By Sheila Robertson, Canadian Journal for Women in Coaching

A common assumption by women in sport outside the borders of the United States is that, thanks in large part to Title IX, their American counterparts are upwardly mobile, moving in ever-increasing numbers into leadership positions as coaches, senior administrators, and, for the purpose of this article, athletic directors (ADs). However, speaking at the 2005 Congress of the International Association of Physical Education and Sport for Girls and Women, Dr.
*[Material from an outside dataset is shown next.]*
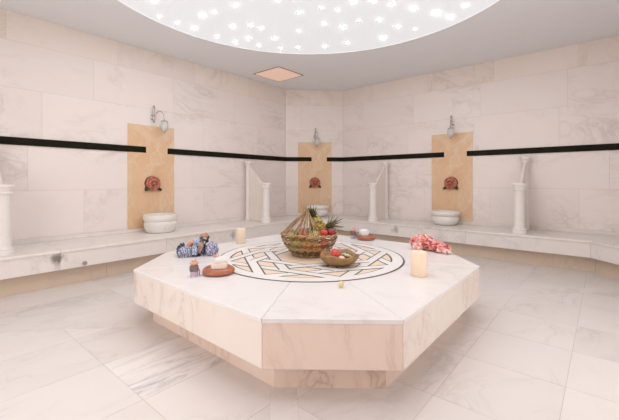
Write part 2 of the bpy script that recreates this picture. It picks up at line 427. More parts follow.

Nancy Lough, (NACWAA/HERS 2004 West graduate), then an associate professor of sport administration at the University of New Mexico and now associate professor at the University of Nevada, Las Vegas , surprised her audience when she said that, in fact, the number of National Collegiate Athletic Association (NCAA) Division I women ADs is decreasing, that there is virtually no movement by women ADs from Division II and Division III schools to Division I, and, further, that the advancement of senior woman administrators (SWAs), the one position designated for a woman and that would logically be the most likely to prepare her to climb the ladder, appears stalled.

If we accept that AD is the highest position, with the highest status and the highest profile that a sport administrator can aspire to in American university sport, then there is value in examining the reality for ambitious women within the context of Nancy's remarks, which are based upon research by her, Dr. Heidi Grappendorf and Dr. Joy Griffin and reported in the International Journal of Sport Management.